---------- Data ----------

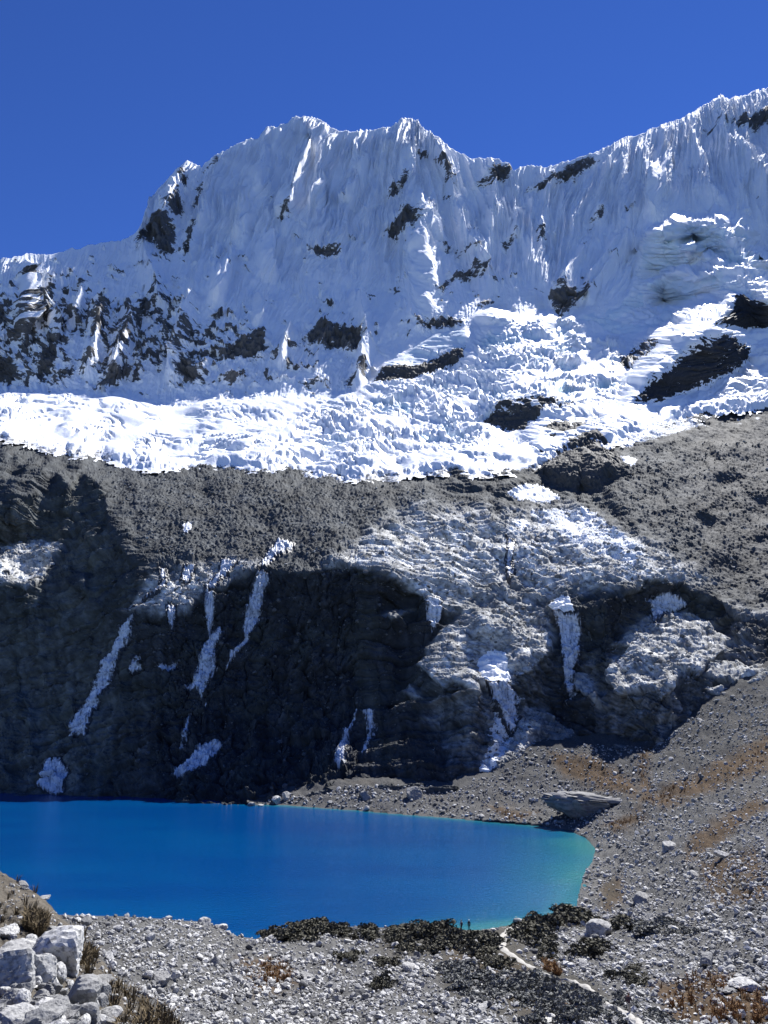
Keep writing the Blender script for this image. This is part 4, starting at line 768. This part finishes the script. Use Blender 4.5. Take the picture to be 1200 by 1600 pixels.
# talus on the bench
n = 30000; tx = rng.uniform(-60, 1260, n); ty = rng.uniform(690, 960, n)
sc_ = field_max(tx, ty, [[(150,725),(240,742),(500,755),(640,760),(760,780),(700,800),(620,800),(540,850),(440,885),(330,900),(290,880),(230,860),(190,800)],[(990,705),(1230,650),(1230,950),(1120,930),(1060,890),(1010,830),(960,780)]], 10)
ok = (sc_ > 0) & (fbm(tx / 50, ty / 20, 3, 630) > -.25); tx, ty = tx[ok], ty[ok]; tP = CLIFF(tx, ty)
keep_ = (tx < 900) | (rng.random(len(tx)) < .45); tx, ty, tP = tx[keep_], ty[keep_], tP[keep_]
stones('talus', tP, np.linalg.norm(tP, axis=1) / F * .5 * np.minimum(1.7 * (1 - rng.random(len(tx))) ** -.38, 7), np.clip(rng.normal(.12, .12, len(tx)) + .55 * (rng.random(len(tx)) > .84), 0, 1), protoS, 'dark blocky talus lying on the rock bench')

# broken blocks half sunk in the slabs, ledges and wall
n = 26000; tx = rng.uniform(-60, 1260, n); ty = rng.uniform(770, 1240, n)
lz = field_max(tx, ty, [[(500,890),(560,845),(640,800),(760,795),(900,795),(1050,870),(1110,905),(1000,915),(900,915),(840,940),(700,955),(640,925),(600,890)],[(690,985),(790,910),(860,960),(868,1012),(800,1075),(700,1060),(650,1035)],[(200,955),(240,900),(340,880),(400,885),(310,925),(295,955)],[(960,1003),(1030,955),(1130,990),(1110,1040),(1035,1093),(950,1070)],LEDGES[4][0],LEDGES[7][0]], 12)
wz = (lz < -2) & (poly_sd(tx, ty, wall) > 3)
ok = ((lz > 0) | (wz & (rng.random(n) < .22))) & (fbm(tx / 30, ty / 16, 3, 632) > -.3)
for q in [w_[0] for w_ in WF] + SNOWP: ok &= field_max(tx, ty, [q], 4) < 0
tx, ty, wz = tx[ok], ty[ok], wz[ok]; tP = CLIFF(tx, ty)
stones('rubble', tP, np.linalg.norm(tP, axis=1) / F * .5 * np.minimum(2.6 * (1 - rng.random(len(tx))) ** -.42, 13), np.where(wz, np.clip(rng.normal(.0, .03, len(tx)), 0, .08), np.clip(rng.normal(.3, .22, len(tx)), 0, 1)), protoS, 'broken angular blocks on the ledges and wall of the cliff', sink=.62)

# ------------------------------------------------------------------ trail
def build_trail():
    tr = np.array(TRAIL, float); d = np.r_[0, np.cumsum(np.hypot(*np.diff(tr, axis=0).T))]; s = np.linspace(0, d[-1], 160)
    cx = np.interp(s, d, tr[:, 0]); cy = np.interp(s, d, tr[:, 1]); cx = cx + 2 * perlin(s / 12, s * 0, 700)
    wd = np.interp(s, [0, 30, 60, 100, d[-1]], [6, 8, 6, 6.5, 8]) * (1 + .4 * perlin(s / 9, s * 0 + 5, 701))
    rows = []
    for k in np.linspace(-1, 1, 9): rows.append(ground_pt(cx + wd * k, cy + wd * .12 * k) + np.array([0, 0, .22 - .2 * k * k]))
    P = np.stack(rows, 0)
    tag(mesh('path', P.reshape(-1, 3), grid_faces(*P.shape[:2]), M_PATH), 'narrow pale dirt trail winding down to the lake', 'trail', kind='structure')
build_trail()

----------

Exercise aim: Give the count of lines in the listing that hold the word "blocks", with no other text.

Response to this exercise: 2